Imagine that her memory is not being erased. In that case, she knows whether she was woken up before or not. So she knows whether it's Monday or Tuesday. If it is Tuesday, the coin must have landed tails (0% heads, 100% tails) because there is no Tuesday interview if it lands heads. It she remembers it is Monday, the probability of "heads" and "tails" are 50% (copied from the fair coin on Sunday) because what is going to happen or not happen later, on Tuesday, clearly can't have an impact on these Monday probabilities.

Note that these four numbers, 0%, 100%, 50%, 50% add up to 200% and not 100% because they are conditional probabilities and the union of all these four options covers "all alternatives that may occur on two days", but only the probabilities of mutually exclusive options on the same day have a reason to add up to 100%.

So these are the probabilities without the memory erasure. The role of the bookmaker would be obvious: the fair lottery tickets would have to offer prices that depend on the day. On Monday, both bets – heads or tails – would have to win you twice what you paid. On Tuesday, there is no uncertainty so it's a complete ripoff to sell heads tickets on Tuesday.
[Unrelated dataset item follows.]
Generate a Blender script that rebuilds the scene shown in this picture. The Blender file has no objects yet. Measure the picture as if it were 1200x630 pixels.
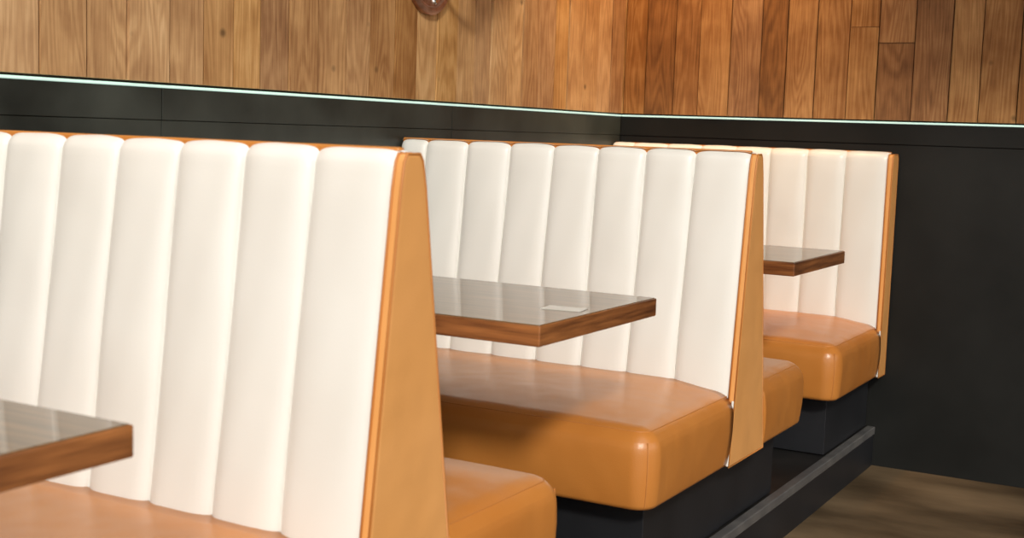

But if she is made forgotten about the Monday interview and sold another ticket on Tuesday even though the "result of the Monday match" is already known, then the bookmaker isn't acting in the honest way that is needed to identify the numbers in this thought experiment with the probabilities.

The problem is the asymmetric information: on Tuesday, the bookmaker knows that it is Tuesday, and because they're going to wake up the beauty anyway, he inevitably knows that the coin landed tails. That's why it's dishonest for him to offer the same odds on Tuesday as he did on Monday. It's only fair to sell lottery tickets (for a nonzero price) that have a (nonzero) chance to be winning. But on Tuesday, the "heads" lottery tickets are guaranteed to be losing, so selling them (for a nonzero price) as something that quantifies the uncertainty that existed on Sunday and Monday is a ripoff.

Of course that if a clerk knows that thousands of lottery tickets can't be winning, it's financially beneficial for him to sell them for the usual price – instead of opening them himself, for example. By this asymmetric knowledge, he is robbing the consumers.

Many people are employing the analogous tricks as the dishonest bookmaker above. For example, to return to the climate change discussion, when the weather is warm and/or agreeing with some global warming predictions, you read many newspapers articles about it, and if the weather is cold and/or refutes the global warming predictions, you read almost nothing (or the relationship to the climate isn't mentioned). Because of this selective "rate of publication", it is obvious that the ratio of newspaper articles can't be interpreted as the odds. The journalists are deliberately introducing the bias and the bias is why the texts they offer can't be considered representative of the underlying probabilities and it's a trivial mistake to mindlessly interpret these ratios as probabilities.

Similarly, the number of schools that are worse than Princeton and Harvard is greater than their number – i.e. greater than two – but that doesn't necessarily mean that the beliefs that are widespread at the subpar schools such as the Marxist den at UC Berkeley are more likely to be correct than the views believed and conclusions reached at Princeton, Harvard, and in Pilsen.

Finally, I must mention that thankfully, fewer than 1/3 DeLong's readers actually support his wrong answer 1/3.

An off-topic comment, only related because the two economists know each other.

Ireland's GDP up 5% in a year

The Celtic Tiger we knew between 1995 and 2000 is back. In 2014, the GDP grew by 4.8%, clearly the fastest rate in Europe, and the GNP by 5.2%. Austerity apparently didn't kill them. They're the role models (not only!) for countries like Greece but this fact is unpopular because there are too many lazy, Syriza-like folks in Greece and many other countries. Not to mention folks like Paul Krugman, the head of Syriza's fifth column in the United States who has been bashing Ireland for years but now he is bound to be silent because he is a dishonest ideologue who is working to make the Western civilization rot away 7 days a week and the real-world data aren't convenient for him.